Monday, June 13, 2005

Free culture

For the past week, I have been reading Free culture by Lawrence Lessig. Lawrence is one of the forces behind the creative commons license. Reading on the computer is never an easy task, specially when one has to break often to digest what is said. I had known about the creative commons project for sometime, but never bothered to dive into the details. The whole argument behind free culture is pleasantly presented with real world examples and emphasis on how the incidents affected society and law. It is indeed, a fascinating read, concentrating on the different aspects of property and piracy, as it relates to intellectual property.
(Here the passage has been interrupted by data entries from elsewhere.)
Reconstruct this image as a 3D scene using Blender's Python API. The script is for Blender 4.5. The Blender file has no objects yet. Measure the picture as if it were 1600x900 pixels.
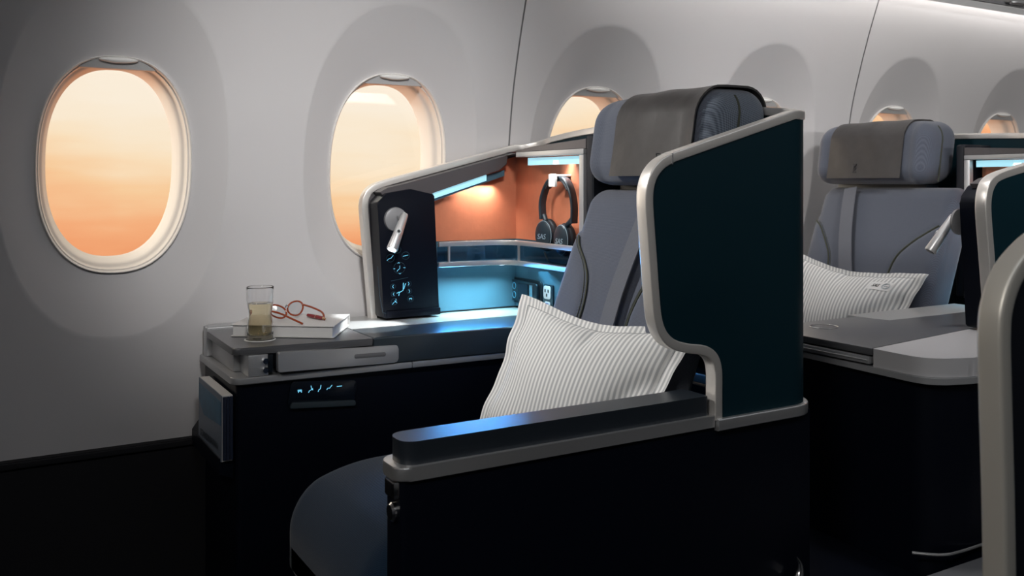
import bpy, bmesh, math, random
from mathutils import Vector, Matrix
random.seed(7)
C = bpy.context.scene.collection
SC = bpy.context.scene
R = math.radians
# World frame: +X towards the tail along the cabin, +Y towards the window wall, +Z up (metres).
# ------------------------------------------------------------------ camera
cam_d = bpy.data.cameras.new('camera'); cam = bpy.data.objects.new('camera', cam_d); C.objects.link(cam)
cam.location = (0, 0, 1.0); cam.rotation_euler = (R(90), 0, R(59.57 - 90))
cam_d.sensor_width = 36; cam_d.lens = 36 * 1439 / 1600; cam_d.shift_y = -(450 - 285) / 1600
cam_d.clip_start = 0.02
cam_d.dof.use_dof = True; cam_d.dof.focus_distance = 1.75; cam_d.dof.aperture_fstop = 9
SC.camera = cam
# ------------------------------------------------------------------ view
vs = SC.view_settings
vs.view_transform = 'Standard'; vs.look = 'None'; vs.exposure = 0.0; vs.gamma = 1.0; vs.use_curve_mapping = False

def srgb(r, g, b):
    f = lambda c: (c / 255 / 12.92) if c / 255 <= 0.04045 else ((c / 255 + 0.055) / 1.055) ** 2.4
    return (f(r), f(g), f(b), 1)

# ------------------------------------------------------------------ world: sunset sky
w = bpy.data.worlds.new('sunset_sky'); SC.world = w; w.use_nodes = True
nt = w.node_tree; N = nt.nodes; N.clear()
def nn(tree, t, **k):
    n = tree.nodes.new(t)
    for a, b in k.items(): setattr(n, a, b)
    return n
def mth(tree, op, a, b=None, c=None):
    n = nn(tree, 'ShaderNodeMath', operation=op)
    for i, v in enumerate((a, b, c)):
        if v is None: continue
        if isinstance(v, (int, float)): n.inputs[i].default_value = v
        else: tree.links.new(v, n.inputs[i])
    return n.outputs[0]
tc = nn(nt, 'ShaderNodeTexCoord'); sp = nn(nt, 'ShaderNodeSeparateXYZ'); nt.links.new(tc.outputs['Generated'], sp.inputs[0])
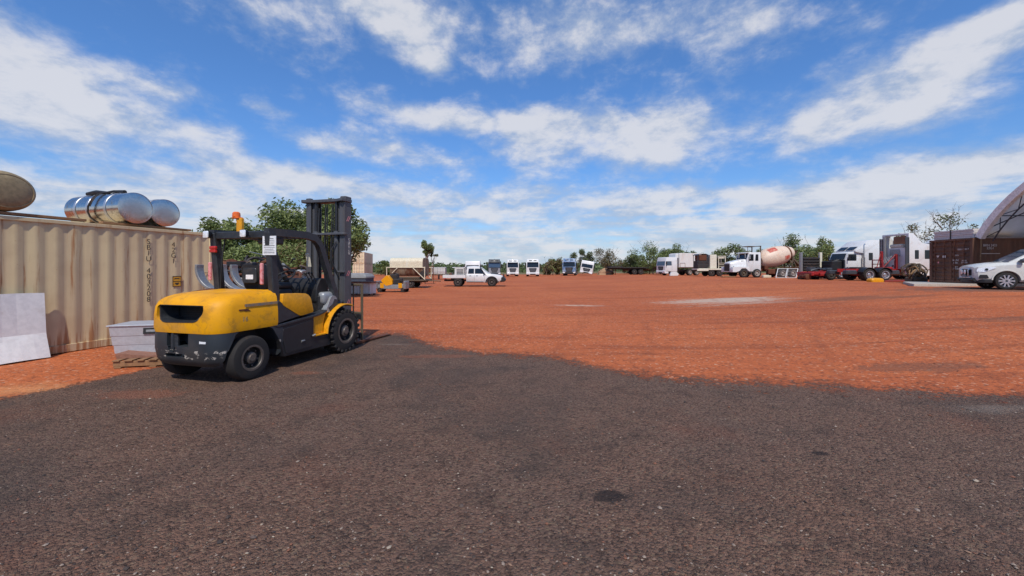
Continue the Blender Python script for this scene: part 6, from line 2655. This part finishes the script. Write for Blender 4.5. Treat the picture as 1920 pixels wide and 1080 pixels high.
# ------------------------------------------------------------------ white four wheel drive
def build_suv():
    root = thing('four_wheel_drive', 'white four wheel drive with a driving light bar entering from the right edge', 'car', (23.60, 20.12, G(24, 20.0)), R(180 - 28))
    root.scale = (1, 1, 1.06)
    # origin at the front axle; x forward
    mb = MB()

    def h(w, zb, z1, zs, zt, wt):
        return [(0, zb), (w * .90, zb), (w * .985, zb + .10), (w, z1), (w * .985, zs), (wt, zt), (0, zt + .035)]
    secs = [(-3.7, h(.80, .50, .75, 1.02, 1.10, .70)), (-3.62, h(.90, .42, .75, 1.05, 1.14, .82)), (-2.8, h(.93, .34, .72, 1.04, 1.13, .84)), (-1.2, h(.93, .33, .70, 1.02, 1.11, .84)), (-.72, h(.93, .33, .72, 1.03, 1.12, .83)),
            (-.3, h(.94, .36, .76, 1.02, 1.13, .80)), (.25, h(.94, .38, .76, .98, 1.10, .78)), (.58, h(.90, .38, .70, .92, 1.04, .72)), (.80, h(.86, .36, .66, .93, .985, .68)), (.90, h(.76, .38, .64, .88, .93, .60))]
    secs = [(x + (.12 if x > .4 else 0), [(y, z * 1.09 if z > .6 else z) for y, z in r_]) for x, r_ in secs]
    car_loft(mb, secs)
    body = mb.build('body', 'white_suv', root, 40)
    c = MB()
    for s in (1, -1):
        for x in (0, -2.85):
            c.tube([(x, s * .58, .39), (x, s * 1.2, .39)], .455, 28)
    cut(body, [c])
    mb = MB()

    def gh(hw, zb, z, t):
        return [(0, zb), (hw, zb), (t + .03, z - .06), (t - .05, z), (0, z + .025)]
    car_loft(mb, [(-3.62, gh(.80, 1.16, 1.28, .76)), (-3.3, gh(.84, 1.16, 1.86, .66)), (-2.6, gh(.86, 1.16, 1.92, .68)), (-1.6, gh(.865, 1.15, 1.90, .68)), (-1.12, gh(.865, 1.15, 1.80, .68)), (-.12, gh(.83, 1.15, 1.22, .76))])
    cab = mb.build('cabin', 'white_suv', root, 40)
    mb = MB()
    mb.quad((-.135, -.72, 1.25), (-.135, .72, 1.25), (-1.105, .60, 1.825), (-1.105, -.60, 1.825))
    mb.build('windscreen', 'glass_blue', cab)
    for s in (1, -1):
        def gy(z):
            return s * (.868 - (z - 1.15) * .252 + .012)
        for poly in ([(-1.62, 1.25), (-.36, 1.25), (-1.12, 1.74), (-1.62, 1.78)], [(-2.62, 1.25), (-1.70, 1.25), (-1.70, 1.78), (-2.58, 1.79)], [(-3.4, 1.27), (-2.70, 1.25), (-2.68, 1.79), (-3.2, 1.75)]):
            q = rounded(poly, .05, 3)
            mb = MB()
            mb.add([(x, gy(z), z) for x, z in q], [tuple(range(len(q)))])
            mb.build('side_window', 'glass_blue', cab)
        mb = MB()
        mb.tube([(-1.4, s * .66, 1.88), (-1.6, s * .66, 1.96), (-2.9, s * .66, 1.97), (-3.1, s * .66, 1.91)], .022, 6)
        mb.build('roof_rail', 'dull_alloy', cab)
        mb = MB()
        mb.box((-.48, s * 1.0, 1.27), (.16, .22, .17), 0, .05, seg=2)
        mb.build('mirror', 'charcoal_paint', root)
        mb = MB()
        mb.tube([(.92, s * .62, 1.005), (.40, s * .76, 1.165), (-.12, s * .80, 1.225)], .007, 4)
        mb.build('bonnet_gap', 'charcoal_paint', body)
        mb = MB()
        for x in (-.70, -1.76):
            mb.box((x, s * .9335, .74), (.010, .008, .66))
        mb.build('door_gap', 'charcoal_paint', body)
        for x in (-1.5, -2.45):
            mb = MB()
            mb.box((x, s * .945, .95), (.18, .03, .035), 0, .012)
            mb.build('handle', 'chrome', body)
        mb = MB()
        mb.box((-1.42, s * .90, .36), (1.7, .16, .08), 0, .03)
        mb.build('side_step', 'dull_alloy', root)
        # headlight swept back
        mb = MB()
        q = rounded([(.97, .80), (.74, .78), (.34, .97), (.40, 1.02), (.80, .99), (.95, .93)], .03, 2)

        def hy(x):
            pts = [(-.3, .945), (.37, .945), (.70, .905), (.92, .865), (1.02, .765)]
            for (a, b), (c_, d) in zip(pts, pts[1:]):
                if a <= x <= c_:
                    return b + (d - b) * (x - a) / (c_ - a)
            return .9
        q3 = [(x, s * (hy(x) - max(0, (z - .97)) * .5 + .014), z) for x, z in q]
        mb.add(q3 + [(x, y - s * .05, z) for x, y, z in q3], [tuple(range(len(q)))] + [(i, (i + 1) % len(q), len(q) + (i + 1) % len(q), len(q) + i) for i in range(len(q))])
        hl = mb.build('headlight', 'lamp_glass', root)
        mb = MB()
        mb.tube([(.66, s * (hy(.66) + .006), .90), (.66, s * (hy(.66) + .030), .90)], .055, 12)
        mb.build('projector', 'glass_dark', hl)
        mb = MB()
        q = rounded([(.92, .48), (.58, .50), (.64, .66), (.88, .66)], .03, 2)
        q3 = [(x, s * (hy(x) + .014), z) for x, z in q]
        mb.add(q3, [tuple(range(len(q)))])
        mb.build('fog_lamp', 'black_plastic', root)
        mb = MB()
        pts = [(.51 * math.cos(a), .39 + .50 * math.sin(a)) for a in [R(4 + 172 * k / 14) for k in range(15)]]
        inn = [(u * .90, .39 + (v - .39) * .90) for u, v in pts]
        mb.prism(pts + inn[::-1], 'y', s * .86, s * .948, 0, .004)
        mb.build('wheel_arch', 'white_suv', root)
        for x in (0, -2.85):
            wheel(root, (x, s * .80, .385), .385, .25, (0, s, 0), rim=['charcoal_paint', 'rim_alloy'], n=36, rr=.70, spokes=10, bolts=0)
    mb = MB()
    mb.box((.95, 0, .76), (.16, 1.12, .36), 0, .05)
    mb.build('grille', 'black_plastic', root)
    mb = MB()
    for y in (-.36, .36):
        mb.tube([(1.0, y, .52), (1.08, y, .60), (1.09, y, .88), (1.02, y, .93)], .03, 8)
    mb.tube([(1.02, -.36, .93), (1.05, 0, .94), (1.02, .36, .93)], .03, 8)
    mb.tube([(1.05, -.55, .53), (1.09, 0, .53), (1.05, .55, .53)], .03, 8)
    mb.build('nudge_bar', 'dull_alloy', root)
    for y in (-.15, .15):
        mb = MB()
        mb.lathe([(.05, -.08), (.11, -.03), (.125, .02), (.12, .03)], (1.10, y, .78), (1, 0, 0), 18)
        sp_ = mb.build('spot_light', 'black_plastic', root)
        mb = MB()
        mb.lathe([(.112, .0), (.10, .012), (.02, .02)], (1.13, y, .78), (1, 0, 0), 18)
        mb.build('lens', 'lamp_glass', sp_)
    mb = MB()
    plan_ = [(.46, .935), (.72, .925), (.92, .80), (1.04, .60), (1.09, .3)]
    mb.prism(plan_ + [(x, -y) for x, y in reversed(plan_)], 'z', .29, .45, 0, .02)
    mb.prism(rounded([(.55, .30), (1.04, .34), (1.10, .44), (1.04, .52), (.55, .46)], .04, 2), 'y', -.78, .78, 0, .03)
    mb.build('bumper', 'black_plastic', root)
    mb = MB()
    mb.box((1.105, 0, .60), (.012, .37, .12), 0, .003)
    mb.build('number_plate', 'tarp_grey', root)
    mb = MB()
    mb.box((-1.4, 0, .35), (3.4, 1.2, .12), 0, .02)
    mb.build('underbody', 'black_plastic', root)
    return root


build_suv()


# ------------------------------------------------------------------ trees
def make_tree(name, label, loc, h, crown, seed, leaf=('leaf_olive', 'leaf_dark'), n=2500, ls=.16, bark='bark', trunk_r=.12, fork=.35, clumps=26, group=None, bare=0, spread=1.0, cat='tree', flat=1.0, lean=0.0, stems=1, low=None):
    """crown: (rx, ry, zlow, zhigh) in local metres"""
    rnd = random.Random(seed)
    root = thing(name, label, cat, loc, rnd.uniform(0, .5), group)
    rx, ry, z0, z1 = crown
    cc = Vector((lean, 0, (z0 + z1) / 2))
    rz = (z1 - z0) / 2
    cl = []
    for k in range(clumps):
        for _ in range(30):
            v = Vector((rnd.uniform(-1, 1), rnd.uniform(-1, 1), rnd.uniform(-1, 1)))
            if (.12 if k % 3 else .6) < v.length < 1:
                break
        bump_ = rnd.uniform(.78, 1.12)
        cl.append((cc + Vector((v.x * rx * bump_, v.y * ry * bump_, v.z * rz * bump_)), rnd.uniform(.20, .40) * min(rx, rz * 1.3) * spread))
    mb = MB()
    for q in range(stems):
        bx = (q - (stems - 1) / 2) * rx * .45
        top = Vector((bx * .7 + lean, rnd.uniform(-.1, .1), z0 + (z1 - z0) * .45))
        f = Vector((bx + lean * .3, 0, max(.25, h * fork)))
        mb.tube([(bx, 0, -.1), (bx + .03 * h * rnd.uniform(-1, 1), .02 * h * rnd.uniform(-1, 1), f.z * .5), f, (f + top) / 2 + Vector((rnd.uniform(-.1, .1), 0, 0)) * rx, top], [trunk_r * 1.25, trunk_r, trunk_r * .85, trunk_r * .6, trunk_r * .25], 8)
        for (c, r) in cl[q::stems][:14]:
            mid = (f + c) / 2 + Vector((rnd.uniform(-.15, .15), rnd.uniform(-.15, .15), -.06)) * rx
            mb.tube([f + (top - f) * rnd.uniform(0, .5), mid, c], [trunk_r * .42, trunk_r * .26, trunk_r * .08], 5)
    for k in range(bare):
        a = rnd.uniform(0, 6.28)
        s = cc + Vector((math.cos(a) * rx * .3, math.sin(a) * ry * .3, rz * .3))
        e = cc + Vector((math.cos(a) * rx * rnd.uniform(.4, 1.0), math.sin(a) * ry * .8, rz * rnd.uniform(.7, 1.2)))
        mid = (s + e) / 2 + Vector((rnd.uniform(-.2, .2), 0, rnd.uniform(-.1, .1))) * rx
        mb.tube([s, mid, e], [trunk_r * .3, trunk_r * .2, trunk_r * .06], 4)
        for _ in range(3):
            u = rnd.uniform(.4, .95)
            b0 = mid.lerp(e, u)
            mb.tube([b0, b0 + Vector((rnd.uniform(-.4, .4), rnd.uniform(-.4, .4), rnd.uniform(.1, .5))) * rx * .5], [trunk_r * .12, trunk_r * .04], 4)
    mb.build('trunk', bark, root, 40)
    vs, fs, mi = [], [], []
    tot = sum(r ** 2 for _, r in cl)
    for (c, r) in cl:
        k = int(n * r * r / tot)
        tone = rnd.random()
        for _ in range(k):
            d = Vector((rnd.gauss(0, 1), rnd.gauss(0, 1), rnd.gauss(0, 1)))
            if d.length < .01:
                continue
            d.normalize()
            p = c + Vector((d.x, d.y, d.z * flat)) * r * (rnd.random() ** .38) * (1.25 if rnd.random() < .12 else 1)
            if low is not None and p.z < low:
                p.z = low + rnd.random() * .2
            a = Vector((rnd.uniform(-1, 1), rnd.uniform(-1, 1), rnd.uniform(-.9, .5))).normalized()
            b = a.cross(Vector((rnd.uniform(-1, 1), rnd.uniform(-1, 1), rnd.uniform(-1, 1))))
            if b.length < .05:
                continue
            b.normalize()
            s = ls * rnd.uniform(.6, 1.35)
            o = len(vs)
            vs += [p - a * s * .5, p + b * s * .2, p + a * s * .5, p - b * s * .2]
            fs.append((o, o + 1, o + 2, o + 3))
            mi.append(0 if rnd.random() < .30 + .5 * tone else 1)
    me = bpy.data.meshes.new('crown')
    me.from_pydata(vs, [], fs)
    for m in leaf:
        me.materials.append(M(m))
    me.polygons.foreach_set('material_index', mi)
    o = bpy.data.objects.new('crown', me)
    COL.objects.link(o)
    o.parent = root
    return root


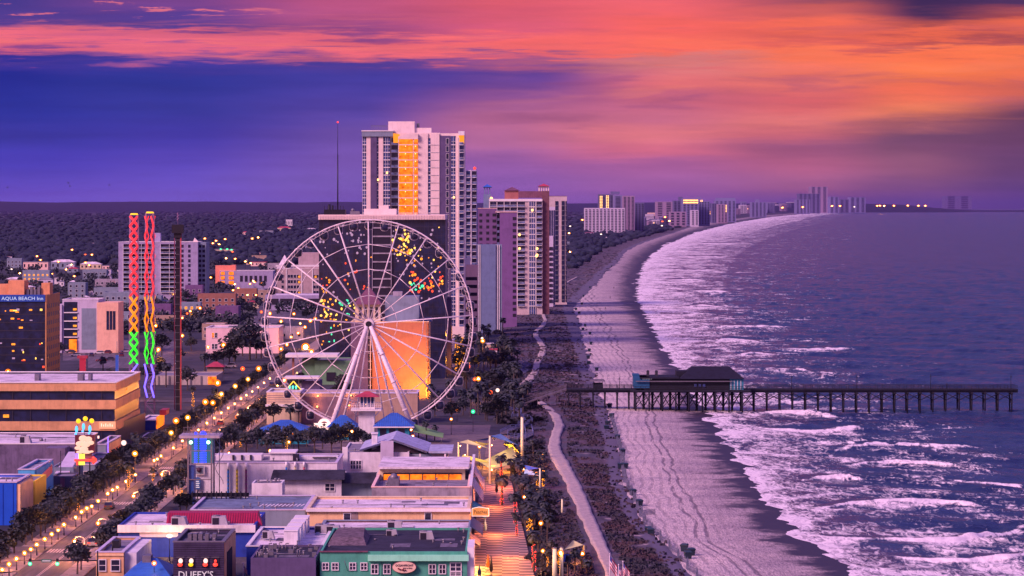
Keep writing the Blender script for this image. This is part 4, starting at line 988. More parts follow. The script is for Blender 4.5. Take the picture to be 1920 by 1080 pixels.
for (p, y) in ((726, 324), (709, 337), (851, 370)):
    mb = MB().use(LITW); mb.box(X(p - 1.5, DT), X(p + 1.5, DT), DT - 1.3, DT - 1.15, Z(y + 2, DT), Z(y - 2, DT)); mb.build('lit_window', T)
b.part('base_arch', PALE, lambda m_: m_.box(X(848, DT), X(871, DT), DT - 2.6, DT - 1.9, 0, Z(612, DT))); b.part('lit_entrance', LITY, lambda m_: m_.box(X(852, DT), X(869, DT), DT - 2.8, DT - 2.61, .1, Z(632, DT)))

# second tower of balconies just behind it
D2 = 1500.0
b = B('balcony_tower', 'slim hotel tower of stacked balconies joined to the seaward side of the tallest tower', 'hotel', 872, 893.5, 319, D2, 30, LAV, ROOFW)
FL2 = 3.15; lv = [b.zt - 3.6 - FL2 * k for k in range(23)]
repeat(b.t, 'balcony', balc_unit(X(883, D2) - X(873, D2) - .3, FL2, WHITE2, RAILG, OPEN, 1.2, GLASSB), [(X(877.5, D2), D2, z) for z in lv if z > 2]); repeat(b.t, 'balcony', balc_unit(X(893.3, D2) - X(884, D2), FL2, WHITE2, RAILG, OPEN, 1.2, GLASS), [(X(888.7, D2), D2, z) for z in lv if z > 2])
b.part('pier_wall', WHITE2, lambda m_: m_.box(X(871.8, D2), X(873, D2), D2 - 1.6, D2, 0, b.zt + 1)); b.part('pier_wall', WHITE2, lambda m_: m_.box(X(883, D2), X(884, D2), D2 - 1.6, D2, 0, b.zt))
b.part('warning_light', LITR, lambda m_: m_.ball((X(890, D2), D2, b.zt + .9), .7))
b = B('podium_block', 'pink low block with dark openings at the foot of the slim balcony tower', 'building', 872, 896, 497, 1440, 14, PINKW, ROOFW)
repeat(b.t, 'window', win_unit(1.8, 1.5, OPEN, None), [(X(p, 1440), 1440, z) for p in (877, 884, 891) for z in (4, 7.5, 11, 14.5, 18, 21.5, 25, 28.5)]); b.part('arch', WHITE2, lambda m_: m_.prism([(X(872, 1440), Z(470, 1440)), (X(873, 1440), Z(470, 1440)), (X(873, 1440), Z(484, 1440)), (X(882, 1440), Z(480, 1440)), (X(882, 1440), Z(496, 1440)), (X(872, 1440), Z(496, 1440))], 1440.5, 1441.5))

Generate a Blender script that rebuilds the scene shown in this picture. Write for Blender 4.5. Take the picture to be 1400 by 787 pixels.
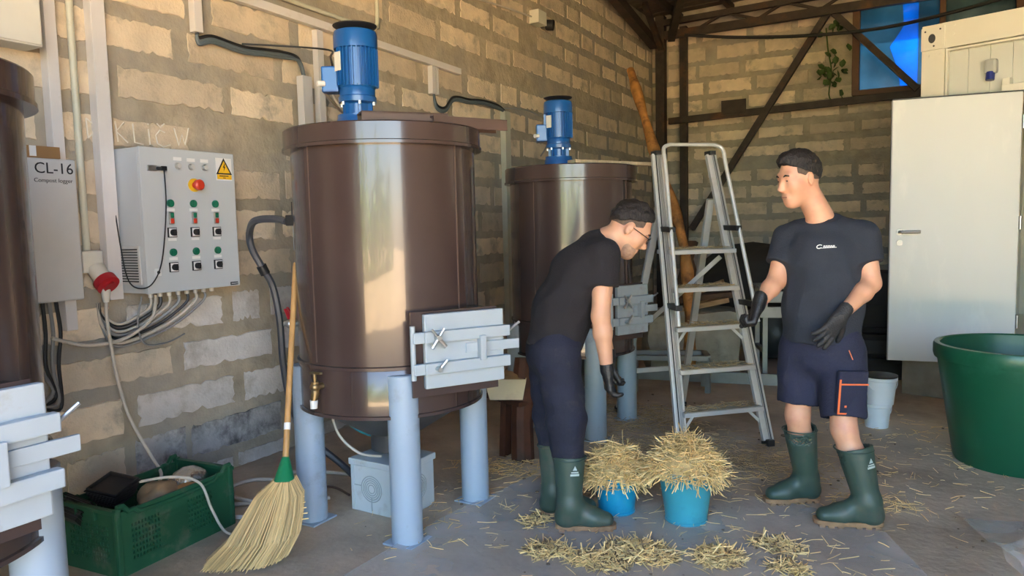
import bpy, bmesh, math, random
import numpy as np
from mathutils import Vector, Matrix, Euler
from math import sin, cos, pi, radians as rad
for _o in list(bpy.data.objects): bpy.data.objects.remove(_o, do_unlink=True)
scene = bpy.context.scene
COL = scene.collection
# ------------------------------------------------------------------ camera
cam_data = bpy.data.cameras.new('camera'); cam = bpy.data.objects.new('camera', cam_data); COL.objects.link(cam)
cam_data.sensor_fit = 'HORIZONTAL'; cam_data.sensor_width = 36.0; cam_data.lens = 36.0 * 1011 / 1400
_D = Vector((273, 11885, 1011)).normalized(); _Y = Vector((570, -98.5, 1011)); _Y = (_Y - _D * _Y.dot(_D)).normalized()
_U = -_D; _X = _Y.cross(_U)
if _X[0] < 0: _X = -_X
# rows: the world axes seen in the lens frame (right, down, forward)
right = Vector((_X[0], _Y[0], _U[0])); down = Vector((_X[1], _Y[1], _U[1])); fwd = Vector((_X[2], _Y[2], _U[2]))
m = Matrix.Identity(4)
for i in range(3):
    m[i][0] = right[i]; m[i][1] = -down[i]; m[i][2] = -fwd[i]
m[2][3] = 1.47
cam.matrix_world = m; cam_data.clip_start = 0.05; cam_data.clip_end = 300
scene.camera = cam
# ------------------------------------------------------------------ daylight
SUN_DIR = Vector((-0.62, -0.36, -0.70)).normalized()
world = bpy.data.worlds.new('sky'); scene.world = world; world.use_nodes = True
wn = world.node_tree; bg = wn.nodes['Background']
sky = wn.nodes.new('ShaderNodeTexSky'); sky.sky_type = 'NISHITA'; sky.sun_disc = False
sky.sun_elevation = rad(44); sky.sun_rotation = rad(60); sky.air_density = 1.0; sky.dust_density = 1.0; sky.ozone_density = 1.6
wn.links.new(sky.outputs[0], bg.inputs[0]); bg.inputs[1].default_value = 0.14
sl = bpy.data.lights.new('sun', 'SUN'); sl.energy = 10.0; sl.angle = rad(0.6); sl.color = (1.0, 0.915, 0.79)
sun = bpy.data.objects.new('sun', sl); COL.objects.link(sun)
sun.rotation_euler = SUN_DIR.to_track_quat('-Z', 'Y').to_euler(); sun.location = (6, 2, 12)
vs = scene.view_settings
scene.display_settings.display_device = 'sRGB'
vs.view_transform = 'Standard'; vs.look = 'None'; vs.gamma = 1.0; vs.use_curve_mapping = False; vs.exposure = 4.05
scene.cycles.max_bounces = 8; scene.cycles.diffuse_bounces = 5; scene.cycles.glossy_bounces = 4
scene.cycles.transparent_max_bounces = 8; scene.cycles.sample_clamp_indirect = 8.0
scene.cycles.caustics_reflective = False; scene.cycles.caustics_refractive = False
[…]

Finding its basis on in Stallman's Free Software, it broadens the scope to cover the whole of culture.
A worth-it book, if you have enough butt glue to sit in front of the pc for the whole three hundred and fifty something pages.

Tuesday, June 07, 2005


No comments required, just follow the link for ascii-movie.

"I sometimes detect within myself a battle-ground where two opposing forces are constantly in action, one beckoning me to peace cessation of all strife, the other egging me on to battle. It is as though the restless energy and the will to action of the West were perpetually assaulting the citadel of my Indian placidity. Hence this swing of the pendulum between passionate pain and calm detachment, between lyrical abandon and philosophizing, between love of my country and mockery of patriotism, between an itch to enter the lists and a longing to remain wrapt in thought. This continual struggle brings in its train a mood compounded of frustration and resignation."